[start Information shown]
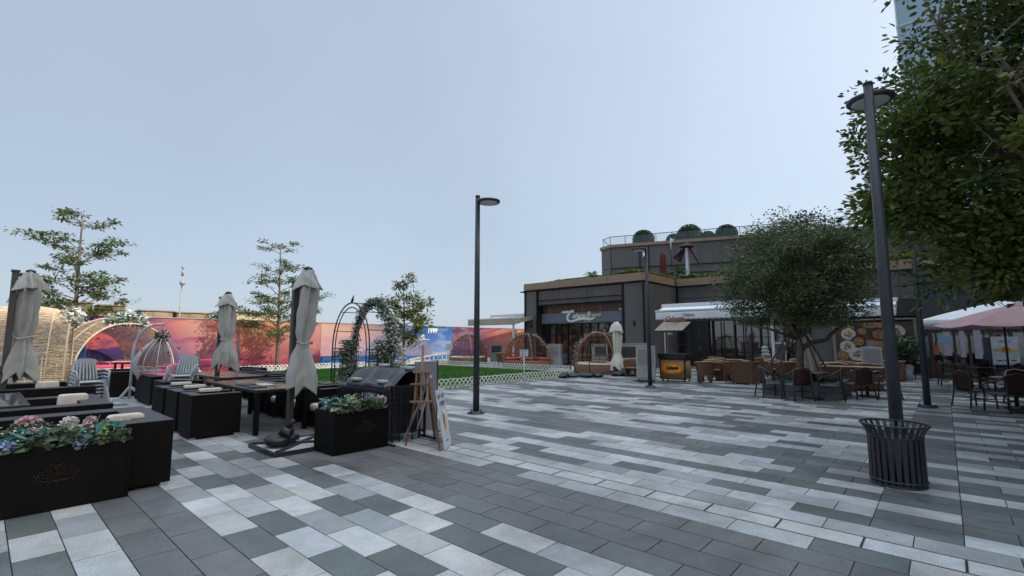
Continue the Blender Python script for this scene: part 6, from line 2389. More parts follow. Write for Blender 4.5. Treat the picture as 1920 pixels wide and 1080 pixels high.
mb.box(-0.04, WK + 0.04, -0.05, DK, 0.885, 1.08)
mb.build('counter', M_TRIM, t, 0.006)
mb = MB()
for x in (0.04, WK - 0.04):
    mb.box(x - 0.02, x + 0.02, DK - 0.06, DK - 0.02, 1.08, 2.22)
mb.box(0.04, WK - 0.04, DK - 0.05, DK - 0.03, 1.4, 1.43).box(0.3, 0.9, DK - 0.3, DK - 0.05, 1.55, 1.57)
mb.bar((0.04, DK - 0.04, 1.9), (0.04, 0.1, 2.0), 0.03).bar((WK - 0.04, DK - 0.04, 1.9), (WK - 0.04, 0.1, 2.0), 0.03)
mb.build('post', M_DARKWOOD, t)
mb = MB()
for k in range(30):
    x = -0.10 + (WK + 0.12) * (k + 0.5) / 30
    mb.bar((x, -0.18, 1.96), (x + 0.02, 0.62, 2.30), 0.028, 0.02, k % 3)
rf = mb.build('canopy', [mat('pale split bamboo', (0.42, 0.38, 0.32), 0.6), mat('grey split bamboo', (0.20, 0.17, 0.14), 0.7), mat('buff split bamboo', (0.32, 0.27, 0.21), 0.6)], t)
MB().bar((-0.12, -0.2, 1.945), (WK + 0.05, -0.2, 1.945), 0.05, 0.04).build('eave', M_TRIM, rf)
mb = MB()
disc(mb, plane_M((WK / 2, -0.035, 0.50), (1, 0, 0), (0, 0, 1)), 0, 0, 0.43, 0.20, 0.012, 0, 36)
disc(mb, plane_M((WK / 2, -0.035, 0.50), (1, 0, 0), (0, 0, 1)), 0, 0.0, 0.33, 0.145, 0.016, 1, 36)
textmesh(mb, 'Cabana', 0.17, plane_M((WK / 2, -0.055, 0.48), (1, 0, 0.04), (0, 0, 1)), 2, 0.006, 0.35, 0.012)
mb.build('oval_sign', [mat('orange sign paint', (0.75, 0.20, 0.015), 0.5, 0, 0.2, 4), mat('amber sign paint', (0.85, 0.34, 0.02), 0.5, 0, 0.2, 4), M_DARKWOOD], t)
mb = MB()
textmesh(mb, 'Cabana', 0.26, plane_M((WK / 2 - 0.05, 0.40, 2.36), (1, 0, 0.02), (0, 0, 1)), 0, 0.01, 0.4, 0.01)
stroke(mb, [Vector((WK / 2 - 0.5 + 0.12 * i, 0.40, 2.33 + 0.03 * math.sin(i))) for i in range(9)], 0.05)
mb.build('roof_sign', mat('rust sign letter', (0.30, 0.13, 0.09), 0.5), t)
mb = MB().lathe([(0, 0.03), (0.11, 0), (0.09, 0.07), (0.04, 0.10), (0, 0.10)], (0.45, 0.05, 1.80), n=12).cyl((0.45, 0.05, 1.88), (0.45, 0.05, 2.02), 0.008, 0.008, 5)
mb.build('hanging_lamp', M_WHITEMET, t)
for x in (0.08, WK - 0.08):
    for y in (0.08, DK - 0.08):
        MB().cyl((x - 0.015, y, 0.045), (x + 0.015, y, 0.045), 0.045, 0.045, 10).box(x - 0.02, x + 0.02, y - 0.02, y + 0.02, 0.05, 0.1).build('castor', M_DARKMET, t)
t = thing('bar_shelf', 'dark bar tap stand beside the kiosk counter', 'stand', (-7.15, 18.9, 0))
MB().box(-0.1, 0.1, -0.1, 0.1, 0, 0.9).cyl((0, 0, 0.9), (0, 0, 1.35), 0.03, 0.02, 8).bar((-0.25, 0, 1.7), (0.2, 0, 1.72), 0.03).cyl((0, 0, 1.3), (0.0, 0, 1.95), 0.012, 0.012, 6).build('stand', M_TRIM, t)


# ---------------------------------------------------------------- awnings
M_AWN = mat('white awning canvas', (0.72, 0.74, 0.74), 0.8, 0, 0.04, 3)
M_AWNT = mat('tan awning canvas', (0.42, 0.36, 0.29), 0.85, 0, 0.08, 3)


def awning(label, u0, u1, vw, zw, vf, zf, drop, posts, cloth, words=(), sag=0.05, group=None):
    t = thing('awning', label, 'awning', (u0, vf, 0), 0, group)
    w, d = u1 - u0, vw - vf
    mb = MB()
    mb.sheet(lambda a, b_: (a * w, b_ * d, zf + (zw - zf) * b_ - sag * math.sin(math.pi * b_) * (0.6 + 0.4 * math.cos(a * 25))), 40, 6)

    def val(a, b_):
        sc_ = 0.035 * abs(math.sin(a * w / 0.26 * math.pi))
        return (a * w, -0.012 + 0.02 * math.sin(a * w * 5) * (1 - b_), zf - 0.02 - (drop - sc_ if b_ < 0.01 else drop * (1 - b_)))
    mb.sheet(val, int(w * 26), 4)
    for s_ in (0, 1):
        mb.add([(s_ * w, 0, zf), (s_ * w, d, zw), (s_ * w, d, zw - 0.18), (s_ * w, 0, zf - drop * 0.9)], [(0, 1, 2, 3)])
    o = mb.build('canopy', cloth, t)
    so = o.modifiers.new('thick', 'SOLIDIFY')
    so.thickness = 0.006
    MB().box(-0.03, w + 0.03, -0.03, 0.05, zf + 0.005, zf + 0.09).build('front_bar', M_WHITEMET, t, 0.01)
    MB().box(-0.05, w + 0.05, d + 0.005, d + 0.2, zw, zw + 0.17).build('cassette', M_WHITEMET, t, 0.02)
    for x in posts:
        MB().box(x - 0.05, x + 0.05, -0.005 + 0.06, 0.16, 0, zf).build('post', M_WHITEMET, t, 0.008)
    for (x, s_) in words:
        mb = MB()
        textmesh(mb, s_, 0.20, plane_M((x, -0.045, zf - drop * 0.62), (1, 0, 0), (0, 0, 1)), 0, 0.002, 0.4, 0.003)
        mb.build('printed_name', mat('grey printed script', (0.20, 0.22, 0.26), 0.6), o)
    return t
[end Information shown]
# What you should do
Give all the lines above again, character for character, without pictures.

# Final result
Continue the Blender Python script for this scene: part 6, from line 2389. More parts follow. Write for Blender 4.5. Treat the picture as 1920 pixels wide and 1080 pixels high.
mb.box(-0.04, WK + 0.04, -0.05, DK, 0.885, 1.08)
mb.build('counter', M_TRIM, t, 0.006)
mb = MB()
for x in (0.04, WK - 0.04):
    mb.box(x - 0.02, x + 0.02, DK - 0.06, DK - 0.02, 1.08, 2.22)
mb.box(0.04, WK - 0.04, DK - 0.05, DK - 0.03, 1.4, 1.43).box(0.3, 0.9, DK - 0.3, DK - 0.05, 1.55, 1.57)
mb.bar((0.04, DK - 0.04, 1.9), (0.04, 0.1, 2.0), 0.03).bar((WK - 0.04, DK - 0.04, 1.9), (WK - 0.04, 0.1, 2.0), 0.03)
mb.build('post', M_DARKWOOD, t)
mb = MB()
for k in range(30):
    x = -0.10 + (WK + 0.12) * (k + 0.5) / 30
    mb.bar((x, -0.18, 1.96), (x + 0.02, 0.62, 2.30), 0.028, 0.02, k % 3)
rf = mb.build('canopy', [mat('pale split bamboo', (0.42, 0.38, 0.32), 0.6), mat('grey split bamboo', (0.20, 0.17, 0.14), 0.7), mat('buff split bamboo', (0.32, 0.27, 0.21), 0.6)], t)
MB().bar((-0.12, -0.2, 1.945), (WK + 0.05, -0.2, 1.945), 0.05, 0.04).build('eave', M_TRIM, rf)
mb = MB()
disc(mb, plane_M((WK / 2, -0.035, 0.50), (1, 0, 0), (0, 0, 1)), 0, 0, 0.43, 0.20, 0.012, 0, 36)
disc(mb, plane_M((WK / 2, -0.035, 0.50), (1, 0, 0), (0, 0, 1)), 0, 0.0, 0.33, 0.145, 0.016, 1, 36)
textmesh(mb, 'Cabana', 0.17, plane_M((WK / 2, -0.055, 0.48), (1, 0, 0.04), (0, 0, 1)), 2, 0.006, 0.35, 0.012)
mb.build('oval_sign', [mat('orange sign paint', (0.75, 0.20, 0.015), 0.5, 0, 0.2, 4), mat('amber sign paint', (0.85, 0.34, 0.02), 0.5, 0, 0.2, 4), M_DARKWOOD], t)
mb = MB()
textmesh(mb, 'Cabana', 0.26, plane_M((WK / 2 - 0.05, 0.40, 2.36), (1, 0, 0.02), (0, 0, 1)), 0, 0.01, 0.4, 0.01)
stroke(mb, [Vector((WK / 2 - 0.5 + 0.12 * i, 0.40, 2.33 + 0.03 * math.sin(i))) for i in range(9)], 0.05)
mb.build('roof_sign', mat('rust sign letter', (0.30, 0.13, 0.09), 0.5), t)
mb = MB().lathe([(0, 0.03), (0.11, 0), (0.09, 0.07), (0.04, 0.10), (0, 0.10)], (0.45, 0.05, 1.80), n=12).cyl((0.45, 0.05, 1.88), (0.45, 0.05, 2.02), 0.008, 0.008, 5)
mb.build('hanging_lamp', M_WHITEMET, t)
for x in (0.08, WK - 0.08):
    for y in (0.08, DK - 0.08):
        MB().cyl((x - 0.015, y, 0.045), (x + 0.015, y, 0.045), 0.045, 0.045, 10).box(x - 0.02, x + 0.02, y - 0.02, y + 0.02, 0.05, 0.1).build('castor', M_DARKMET, t)
t = thing('bar_shelf', 'dark bar tap stand beside the kiosk counter', 'stand', (-7.15, 18.9, 0))
MB().box(-0.1, 0.1, -0.1, 0.1, 0, 0.9).cyl((0, 0, 0.9), (0, 0, 1.35), 0.03, 0.02, 8).bar((-0.25, 0, 1.7), (0.2, 0, 1.72), 0.03).cyl((0, 0, 1.3), (0.0, 0, 1.95), 0.012, 0.012, 6).build('stand', M_TRIM, t)


# ---------------------------------------------------------------- awnings
M_AWN = mat('white awning canvas', (0.72, 0.74, 0.74), 0.8, 0, 0.04, 3)
M_AWNT = mat('tan awning canvas', (0.42, 0.36, 0.29), 0.85, 0, 0.08, 3)


def awning(label, u0, u1, vw, zw, vf, zf, drop, posts, cloth, words=(), sag=0.05, group=None):
    t = thing('awning', label, 'awning', (u0, vf, 0), 0, group)
    w, d = u1 - u0, vw - vf
    mb = MB()
    mb.sheet(lambda a, b_: (a * w, b_ * d, zf + (zw - zf) * b_ - sag * math.sin(math.pi * b_) * (0.6 + 0.4 * math.cos(a * 25))), 40, 6)

    def val(a, b_):
        sc_ = 0.035 * abs(math.sin(a * w / 0.26 * math.pi))
        return (a * w, -0.012 + 0.02 * math.sin(a * w * 5) * (1 - b_), zf - 0.02 - (drop - sc_ if b_ < 0.01 else drop * (1 - b_)))
    mb.sheet(val, int(w * 26), 4)
    for s_ in (0, 1):
        mb.add([(s_ * w, 0, zf), (s_ * w, d, zw), (s_ * w, d, zw - 0.18), (s_ * w, 0, zf - drop * 0.9)], [(0, 1, 2, 3)])
    o = mb.build('canopy', cloth, t)
    so = o.modifiers.new('thick', 'SOLIDIFY')
    so.thickness = 0.006
    MB().box(-0.03, w + 0.03, -0.03, 0.05, zf + 0.005, zf + 0.09).build('front_bar', M_WHITEMET, t, 0.01)
    MB().box(-0.05, w + 0.05, d + 0.005, d + 0.2, zw, zw + 0.17).build('cassette', M_WHITEMET, t, 0.02)
    for x in posts:
        MB().box(x - 0.05, x + 0.05, -0.005 + 0.06, 0.16, 0, zf).build('post', M_WHITEMET, t, 0.008)
    for (x, s_) in words:
        mb = MB()
        textmesh(mb, s_, 0.20, plane_M((x, -0.045, zf - drop * 0.62), (1, 0, 0), (0, 0, 1)), 0, 0.002, 0.4, 0.003)
        mb.build('printed_name', mat('grey printed script', (0.20, 0.22, 0.26), 0.6), o)
    return t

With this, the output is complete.